If lawyers are to retain their prestige in the community, there will have to be a great change in the quality of their knowledge, and a greater change in the teaching of law. The lecture system cannot provide adequate instruction, particularly in the principles of the Common Law. Few people carry away from a lecture in an unfamiliar subject more than a few vague impressions which the passage of time will completely obliterate, and which even the most furious note taking cannot properly revive. The only satisfactory method of learning and understanding legal principles is by individual effort; when a student has investigated a branch of law for himself it is [unclear: rarely] forgotten. There are two ways of applying this axiom.

1.The case system, as adopted in leading American Law schools.
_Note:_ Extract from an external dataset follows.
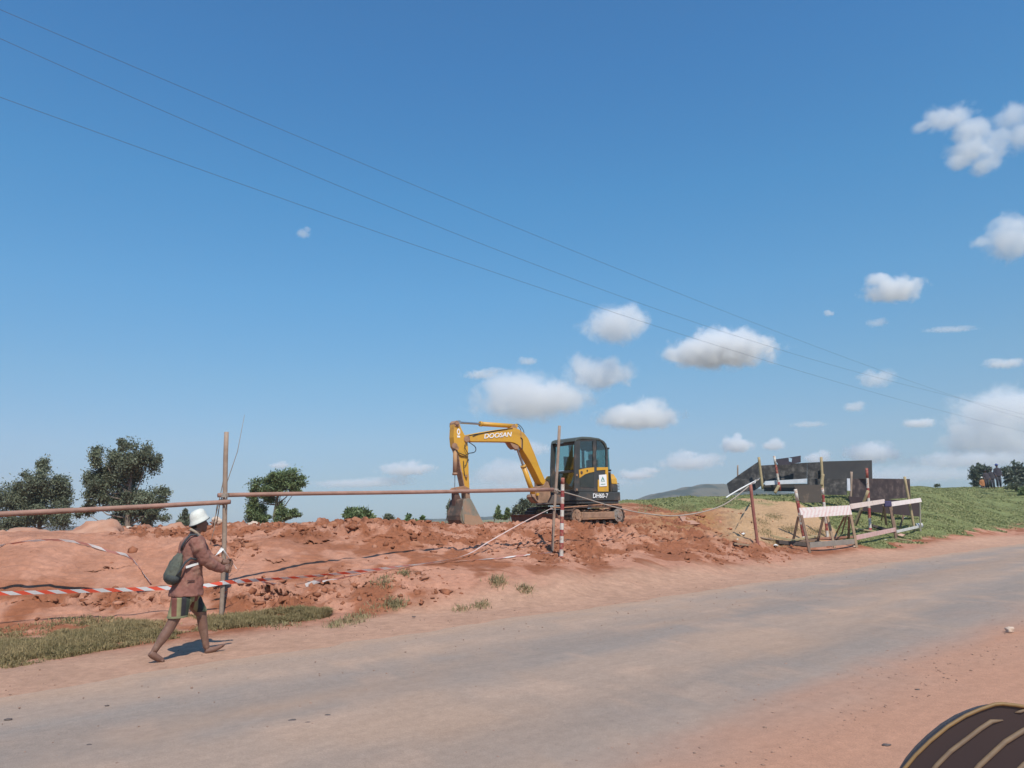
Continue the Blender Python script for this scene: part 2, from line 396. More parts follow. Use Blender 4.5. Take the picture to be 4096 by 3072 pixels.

Instead of carefully tabulated notes or text books, students are given [unclear: large] numbers of decided cases to read, and (with appropriate correction) deduce for themselves [unclear: the] principles governing the particular branch of the subject under study.
2.The Oxford Tutorial System, consisting of lectures, but with a maximum of essays involving individual research, discussion by small groups on given topics, and moots involving argument on selected facts.

It appears that the most readily adaptable method for New Zealand conditions would be a compromise between these two. Law students at Victoria are fortunate in having a teaching staff which is widely awake to the need for improvement and to the methods by which it can be best achieved, but there are two obstacles to an immediate change.